[Data items]
######

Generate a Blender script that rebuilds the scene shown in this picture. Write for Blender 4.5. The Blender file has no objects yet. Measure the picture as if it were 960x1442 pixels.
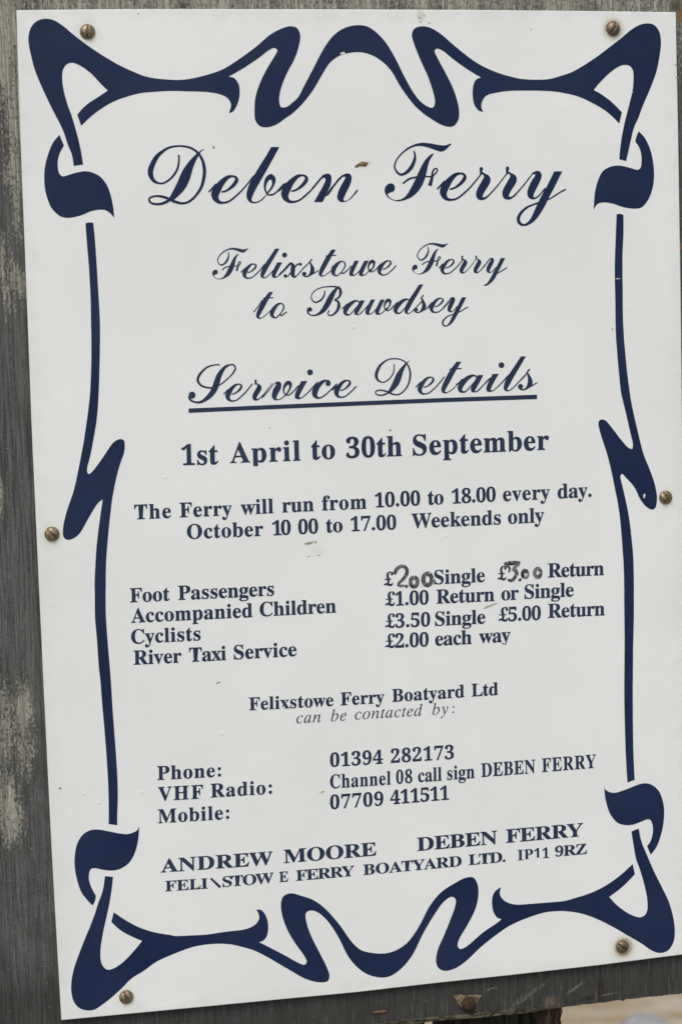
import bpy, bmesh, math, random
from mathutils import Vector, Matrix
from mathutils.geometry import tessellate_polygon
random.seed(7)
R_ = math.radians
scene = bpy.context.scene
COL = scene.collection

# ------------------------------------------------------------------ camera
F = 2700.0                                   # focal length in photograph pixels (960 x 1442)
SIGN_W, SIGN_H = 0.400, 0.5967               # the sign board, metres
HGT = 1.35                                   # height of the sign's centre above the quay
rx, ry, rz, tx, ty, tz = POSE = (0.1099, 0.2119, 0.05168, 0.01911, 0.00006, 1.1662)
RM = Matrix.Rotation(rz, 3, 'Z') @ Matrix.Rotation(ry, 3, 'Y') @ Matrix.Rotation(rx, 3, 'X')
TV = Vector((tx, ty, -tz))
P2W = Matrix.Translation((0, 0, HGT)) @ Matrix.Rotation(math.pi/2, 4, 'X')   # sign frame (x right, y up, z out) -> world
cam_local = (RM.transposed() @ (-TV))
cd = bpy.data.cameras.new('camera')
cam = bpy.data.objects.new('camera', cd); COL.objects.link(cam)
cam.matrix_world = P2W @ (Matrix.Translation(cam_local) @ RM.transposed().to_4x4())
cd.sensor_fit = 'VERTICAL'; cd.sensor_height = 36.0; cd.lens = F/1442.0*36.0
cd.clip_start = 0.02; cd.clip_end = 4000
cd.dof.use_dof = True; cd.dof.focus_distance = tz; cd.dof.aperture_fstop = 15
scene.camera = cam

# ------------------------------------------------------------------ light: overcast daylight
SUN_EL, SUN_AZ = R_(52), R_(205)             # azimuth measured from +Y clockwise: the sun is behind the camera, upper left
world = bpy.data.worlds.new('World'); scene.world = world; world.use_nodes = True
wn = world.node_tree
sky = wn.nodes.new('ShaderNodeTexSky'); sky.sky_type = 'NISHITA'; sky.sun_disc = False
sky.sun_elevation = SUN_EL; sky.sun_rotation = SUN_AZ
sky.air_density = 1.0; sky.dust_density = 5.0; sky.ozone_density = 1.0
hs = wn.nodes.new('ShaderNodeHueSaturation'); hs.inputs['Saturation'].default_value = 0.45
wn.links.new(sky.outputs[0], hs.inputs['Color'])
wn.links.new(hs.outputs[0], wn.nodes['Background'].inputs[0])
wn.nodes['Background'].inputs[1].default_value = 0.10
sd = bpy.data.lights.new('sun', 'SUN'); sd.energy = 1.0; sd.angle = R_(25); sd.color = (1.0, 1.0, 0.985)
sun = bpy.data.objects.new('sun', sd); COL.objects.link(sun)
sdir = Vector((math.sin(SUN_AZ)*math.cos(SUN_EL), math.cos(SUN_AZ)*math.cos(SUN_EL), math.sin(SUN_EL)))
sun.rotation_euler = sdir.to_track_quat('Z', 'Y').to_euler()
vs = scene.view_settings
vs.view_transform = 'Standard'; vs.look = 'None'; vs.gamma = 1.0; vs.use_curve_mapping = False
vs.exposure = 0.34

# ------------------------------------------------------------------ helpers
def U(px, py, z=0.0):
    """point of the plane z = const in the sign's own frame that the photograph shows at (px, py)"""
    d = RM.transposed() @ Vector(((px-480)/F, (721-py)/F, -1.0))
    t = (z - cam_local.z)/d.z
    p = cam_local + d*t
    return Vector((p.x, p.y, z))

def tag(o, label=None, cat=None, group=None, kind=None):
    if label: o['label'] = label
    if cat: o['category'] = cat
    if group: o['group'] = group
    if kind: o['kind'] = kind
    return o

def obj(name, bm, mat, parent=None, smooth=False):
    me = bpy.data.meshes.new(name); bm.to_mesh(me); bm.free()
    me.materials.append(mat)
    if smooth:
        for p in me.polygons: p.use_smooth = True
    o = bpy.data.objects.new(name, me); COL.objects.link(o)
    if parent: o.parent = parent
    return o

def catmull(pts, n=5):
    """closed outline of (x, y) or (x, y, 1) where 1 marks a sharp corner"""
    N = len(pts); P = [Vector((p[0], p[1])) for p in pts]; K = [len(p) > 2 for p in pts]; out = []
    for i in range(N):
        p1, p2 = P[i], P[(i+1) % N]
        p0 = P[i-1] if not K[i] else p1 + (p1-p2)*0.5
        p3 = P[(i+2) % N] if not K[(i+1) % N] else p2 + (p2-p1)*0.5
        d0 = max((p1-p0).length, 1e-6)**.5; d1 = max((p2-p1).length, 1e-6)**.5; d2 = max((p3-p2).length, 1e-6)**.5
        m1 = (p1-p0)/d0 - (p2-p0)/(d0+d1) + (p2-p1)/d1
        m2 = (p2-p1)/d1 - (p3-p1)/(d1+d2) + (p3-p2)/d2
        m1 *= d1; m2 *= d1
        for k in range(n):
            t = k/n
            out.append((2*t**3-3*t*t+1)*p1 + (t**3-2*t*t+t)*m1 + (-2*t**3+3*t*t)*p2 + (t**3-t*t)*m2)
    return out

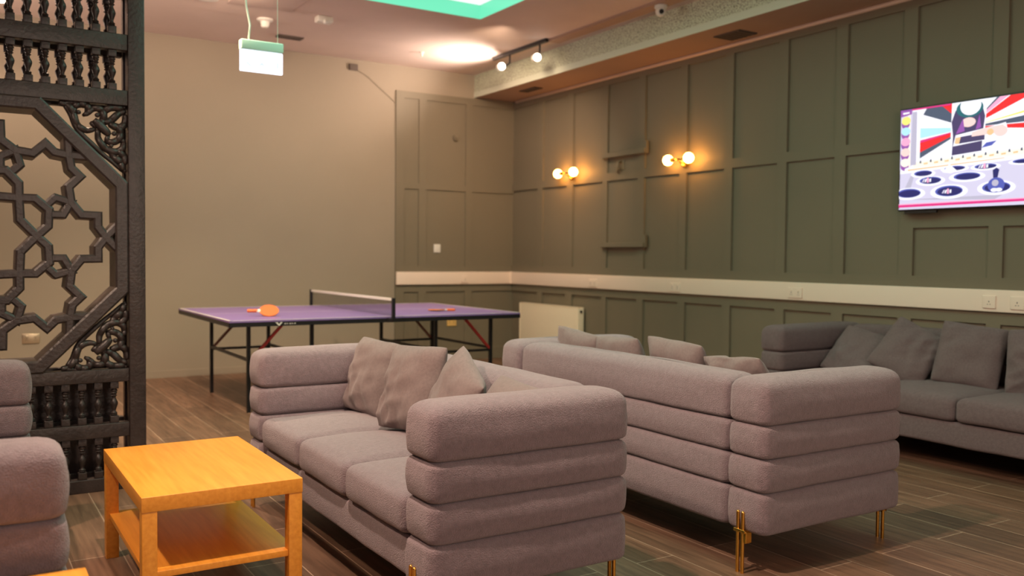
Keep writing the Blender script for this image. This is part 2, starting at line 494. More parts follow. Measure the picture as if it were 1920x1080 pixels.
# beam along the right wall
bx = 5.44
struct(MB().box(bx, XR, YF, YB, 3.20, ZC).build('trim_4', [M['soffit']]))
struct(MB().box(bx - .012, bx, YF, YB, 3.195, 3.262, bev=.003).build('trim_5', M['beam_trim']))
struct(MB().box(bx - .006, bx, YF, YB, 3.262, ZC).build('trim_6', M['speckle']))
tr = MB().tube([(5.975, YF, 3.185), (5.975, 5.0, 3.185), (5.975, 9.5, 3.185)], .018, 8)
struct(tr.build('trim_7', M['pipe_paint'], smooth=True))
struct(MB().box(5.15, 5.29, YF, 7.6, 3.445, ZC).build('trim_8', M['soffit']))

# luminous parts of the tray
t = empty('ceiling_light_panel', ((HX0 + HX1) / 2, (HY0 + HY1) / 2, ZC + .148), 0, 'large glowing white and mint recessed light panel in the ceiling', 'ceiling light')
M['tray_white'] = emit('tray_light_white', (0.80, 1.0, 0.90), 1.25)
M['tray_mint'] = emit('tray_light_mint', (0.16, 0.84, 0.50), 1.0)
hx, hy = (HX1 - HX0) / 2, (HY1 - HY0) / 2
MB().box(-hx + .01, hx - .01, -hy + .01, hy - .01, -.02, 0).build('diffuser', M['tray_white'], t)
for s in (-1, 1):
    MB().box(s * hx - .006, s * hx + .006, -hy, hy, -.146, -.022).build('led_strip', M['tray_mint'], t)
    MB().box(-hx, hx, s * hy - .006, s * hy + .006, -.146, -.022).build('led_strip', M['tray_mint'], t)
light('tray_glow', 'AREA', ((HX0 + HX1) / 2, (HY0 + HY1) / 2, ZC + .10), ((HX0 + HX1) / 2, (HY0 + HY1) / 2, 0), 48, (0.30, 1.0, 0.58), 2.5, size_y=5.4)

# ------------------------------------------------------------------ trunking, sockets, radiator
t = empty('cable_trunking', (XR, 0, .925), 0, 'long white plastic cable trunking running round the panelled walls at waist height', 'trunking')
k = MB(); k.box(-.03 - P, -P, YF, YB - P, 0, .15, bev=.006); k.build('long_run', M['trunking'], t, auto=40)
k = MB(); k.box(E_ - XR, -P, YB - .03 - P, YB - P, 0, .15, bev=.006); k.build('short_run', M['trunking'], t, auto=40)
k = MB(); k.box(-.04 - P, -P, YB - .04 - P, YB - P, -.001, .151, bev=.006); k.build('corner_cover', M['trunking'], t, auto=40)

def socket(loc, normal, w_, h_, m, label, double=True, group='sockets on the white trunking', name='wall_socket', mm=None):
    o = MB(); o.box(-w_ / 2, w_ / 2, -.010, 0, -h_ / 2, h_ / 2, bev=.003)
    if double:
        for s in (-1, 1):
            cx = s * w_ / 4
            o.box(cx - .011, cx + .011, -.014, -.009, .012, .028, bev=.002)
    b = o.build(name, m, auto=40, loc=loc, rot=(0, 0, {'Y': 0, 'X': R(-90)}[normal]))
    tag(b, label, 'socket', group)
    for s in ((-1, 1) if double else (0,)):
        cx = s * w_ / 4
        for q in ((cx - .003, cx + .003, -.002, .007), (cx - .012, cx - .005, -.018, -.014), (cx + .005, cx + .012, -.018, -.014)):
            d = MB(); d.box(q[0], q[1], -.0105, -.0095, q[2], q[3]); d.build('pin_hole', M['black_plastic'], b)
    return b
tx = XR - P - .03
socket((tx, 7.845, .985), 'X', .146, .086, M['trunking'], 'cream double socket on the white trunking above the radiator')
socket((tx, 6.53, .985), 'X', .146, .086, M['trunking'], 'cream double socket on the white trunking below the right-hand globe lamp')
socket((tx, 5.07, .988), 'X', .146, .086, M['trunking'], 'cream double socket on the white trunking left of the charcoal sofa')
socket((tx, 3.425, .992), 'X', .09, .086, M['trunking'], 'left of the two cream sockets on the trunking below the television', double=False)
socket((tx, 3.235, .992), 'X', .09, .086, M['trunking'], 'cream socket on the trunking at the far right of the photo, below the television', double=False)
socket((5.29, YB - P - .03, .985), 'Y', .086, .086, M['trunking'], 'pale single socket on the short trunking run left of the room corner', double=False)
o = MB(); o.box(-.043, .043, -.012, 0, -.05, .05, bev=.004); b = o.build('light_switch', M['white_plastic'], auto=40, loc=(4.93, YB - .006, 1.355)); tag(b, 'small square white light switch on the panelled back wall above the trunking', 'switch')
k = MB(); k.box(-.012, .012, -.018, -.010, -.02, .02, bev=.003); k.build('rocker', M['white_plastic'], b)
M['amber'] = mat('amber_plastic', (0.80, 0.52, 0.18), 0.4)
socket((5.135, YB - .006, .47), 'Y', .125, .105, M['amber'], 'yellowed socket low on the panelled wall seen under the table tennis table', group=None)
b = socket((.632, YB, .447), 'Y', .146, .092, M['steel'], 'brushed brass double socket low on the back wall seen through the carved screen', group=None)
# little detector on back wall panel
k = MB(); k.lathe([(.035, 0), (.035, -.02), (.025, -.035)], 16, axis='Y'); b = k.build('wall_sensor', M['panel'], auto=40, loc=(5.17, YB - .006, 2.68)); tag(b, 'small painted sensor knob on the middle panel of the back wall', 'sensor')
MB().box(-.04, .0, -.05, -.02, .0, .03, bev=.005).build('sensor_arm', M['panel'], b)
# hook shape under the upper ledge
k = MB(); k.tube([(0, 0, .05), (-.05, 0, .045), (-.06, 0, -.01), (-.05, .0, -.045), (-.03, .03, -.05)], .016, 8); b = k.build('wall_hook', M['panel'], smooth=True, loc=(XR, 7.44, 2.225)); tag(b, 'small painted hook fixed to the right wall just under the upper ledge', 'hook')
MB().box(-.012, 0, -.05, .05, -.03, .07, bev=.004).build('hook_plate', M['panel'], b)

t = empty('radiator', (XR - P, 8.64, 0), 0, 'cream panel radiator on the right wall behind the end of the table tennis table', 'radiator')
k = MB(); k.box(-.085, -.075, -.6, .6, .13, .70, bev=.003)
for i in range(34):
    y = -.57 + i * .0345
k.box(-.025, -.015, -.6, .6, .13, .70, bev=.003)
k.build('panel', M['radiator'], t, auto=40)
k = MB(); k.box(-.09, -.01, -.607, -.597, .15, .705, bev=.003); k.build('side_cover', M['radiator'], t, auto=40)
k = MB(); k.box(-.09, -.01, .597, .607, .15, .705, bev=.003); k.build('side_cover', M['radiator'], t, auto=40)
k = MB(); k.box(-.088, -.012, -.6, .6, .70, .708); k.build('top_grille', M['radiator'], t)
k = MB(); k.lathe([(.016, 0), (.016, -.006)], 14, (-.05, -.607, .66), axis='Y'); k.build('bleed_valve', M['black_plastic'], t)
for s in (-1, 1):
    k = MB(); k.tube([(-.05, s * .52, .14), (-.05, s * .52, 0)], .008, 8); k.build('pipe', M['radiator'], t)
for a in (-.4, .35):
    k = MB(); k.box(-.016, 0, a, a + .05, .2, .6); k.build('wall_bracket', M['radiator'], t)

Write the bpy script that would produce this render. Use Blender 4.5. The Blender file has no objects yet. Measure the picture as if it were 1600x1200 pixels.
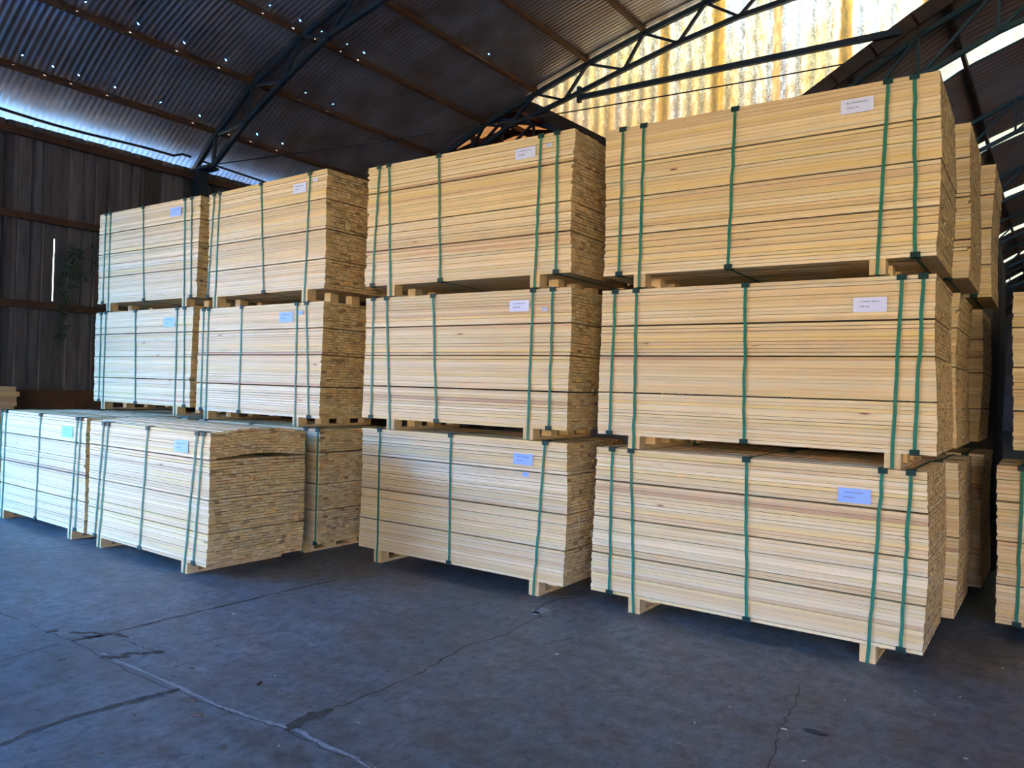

######

Directions for this task
In the entries above, find every line holding the word "parts" and copy it out.

Worked answer
Keep writing the Blender script for this image. This is part 2, starting at line 494. More parts follow. Measure the picture as if it were 1920x1080 pixels.
# luminous parts of the tray